Izsák received his basic schooling in Zalaegerszeg. After his mother's early death, he continued his studies at the Lower Real School in Kőszeg, where he was particularly influenced by his geography and science teacher, Szilárd Zerinváry, who later gained national fame with his writings on astronomy and the stars.
Because of his outstanding mathematical abilities, Izsák was sent on to study at the Artúr Görgey Military Cadet Engineering School in Esztergom. Near the end of the Second World War, his entire class of military cadets was taken to Germany, where he became a prisoner of war.
On his return to his native town from a prisoner-of-war camp in the fall of 1945, he enrolled in the 6th grade of Ferenc Deák High School (now Miklós Zrínyi High School). The following year, he simultaneously completed 7th and 8th grade with outstanding results and ranked 1st and 2nd in national mathematics competitions.
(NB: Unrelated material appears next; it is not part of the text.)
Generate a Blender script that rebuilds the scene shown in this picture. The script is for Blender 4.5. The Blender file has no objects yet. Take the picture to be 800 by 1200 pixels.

He earned his college degree in mathematics and physics at the Loránd Eötvös University of Arts and Sciences in Budapest. While there, he was a resident of Eötvös College, a residential college for elite students of the university. During his second year he published a paper that resulted in controversy, as some could not believe that such a paper on differential geometry had been written by a young student. Attending lectures by István Földes raised his interest in celestial mechanics. During his college years, he was an assistant at the observatory founded by Miklós Konkoly-Thege. He continued working there after earning his degree in the summer of 1951. In the observatory, he worked under the supervision of László Detre and Júlia Balázs and started working on his advanced degree at the age of 22.
In 1953 he joined the Szabadsághegyi Observatory. He later taught at the University of Arts and Sciences in Szeged.
Izsák was interested in the three-body problem and the n-body problem. He studied the light emissions of quasars. After defending his doctorate and ignoring the prevailing wisdom that celestial mechanics was a resolved field, he returned to his favorite topic and started working on the trajectories of rockets and satellites. Putting his work into practice would have been possible only in the Soviet Union or the USA; international connections in Hungary at that time were limited to the occasional conference in the Soviet Union. Therefore, in November 1956, during the Hungarian revolution, he took advantage of the open borders and emigrated to Austria.